» WHAT IS BEING ASKED
Repeat exactly the lines of the listing below, please, starting with the first and ending with the line containing "return BUSH +"; leave out the rest.

» SUPPLIED MATERIAL
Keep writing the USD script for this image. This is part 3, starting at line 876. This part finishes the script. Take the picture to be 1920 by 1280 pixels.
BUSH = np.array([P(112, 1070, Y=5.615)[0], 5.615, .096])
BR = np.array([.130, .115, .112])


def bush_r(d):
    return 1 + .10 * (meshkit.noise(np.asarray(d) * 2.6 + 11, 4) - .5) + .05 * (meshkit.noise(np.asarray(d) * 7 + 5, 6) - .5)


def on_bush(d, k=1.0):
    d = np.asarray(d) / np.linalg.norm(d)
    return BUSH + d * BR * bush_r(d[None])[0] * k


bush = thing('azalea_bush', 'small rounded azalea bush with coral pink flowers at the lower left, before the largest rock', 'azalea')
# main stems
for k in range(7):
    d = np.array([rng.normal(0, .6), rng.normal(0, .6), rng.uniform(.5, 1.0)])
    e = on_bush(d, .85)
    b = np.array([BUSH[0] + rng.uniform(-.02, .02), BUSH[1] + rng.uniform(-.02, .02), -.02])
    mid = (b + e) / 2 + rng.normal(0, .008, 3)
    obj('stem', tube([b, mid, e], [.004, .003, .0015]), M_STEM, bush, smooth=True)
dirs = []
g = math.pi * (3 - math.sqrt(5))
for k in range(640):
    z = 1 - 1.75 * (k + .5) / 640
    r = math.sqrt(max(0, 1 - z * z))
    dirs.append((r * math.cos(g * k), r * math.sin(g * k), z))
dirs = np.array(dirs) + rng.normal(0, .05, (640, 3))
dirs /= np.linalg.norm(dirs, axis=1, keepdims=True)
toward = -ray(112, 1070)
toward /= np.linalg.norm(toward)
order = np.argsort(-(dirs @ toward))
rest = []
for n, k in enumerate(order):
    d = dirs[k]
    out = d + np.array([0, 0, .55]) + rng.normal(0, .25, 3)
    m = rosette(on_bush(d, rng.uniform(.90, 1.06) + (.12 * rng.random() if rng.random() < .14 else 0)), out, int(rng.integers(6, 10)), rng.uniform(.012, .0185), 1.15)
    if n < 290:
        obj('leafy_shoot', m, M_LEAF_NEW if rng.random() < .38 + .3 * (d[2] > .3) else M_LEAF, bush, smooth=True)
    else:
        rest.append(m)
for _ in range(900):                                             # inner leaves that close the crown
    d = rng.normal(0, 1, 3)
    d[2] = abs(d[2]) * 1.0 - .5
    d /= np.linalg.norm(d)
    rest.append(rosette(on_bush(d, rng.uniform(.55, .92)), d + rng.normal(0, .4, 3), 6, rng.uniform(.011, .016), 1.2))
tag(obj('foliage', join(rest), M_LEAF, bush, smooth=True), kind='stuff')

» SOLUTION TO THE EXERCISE
Keep writing the USD script for this image. This is part 3, starting at line 876. This part finishes the script. Take the picture to be 1920 by 1280 pixels.
BUSH = np.array([P(112, 1070, Y=5.615)[0], 5.615, .096])
BR = np.array([.130, .115, .112])


def bush_r(d):
    return 1 + .10 * (meshkit.noise(np.asarray(d) * 2.6 + 11, 4) - .5) + .05 * (meshkit.noise(np.asarray(d) * 7 + 5, 6) - .5)


def on_bush(d, k=1.0):
    d = np.asarray(d) / np.linalg.norm(d)
    return BUSH + d * BR * bush_r(d[None])[0] * k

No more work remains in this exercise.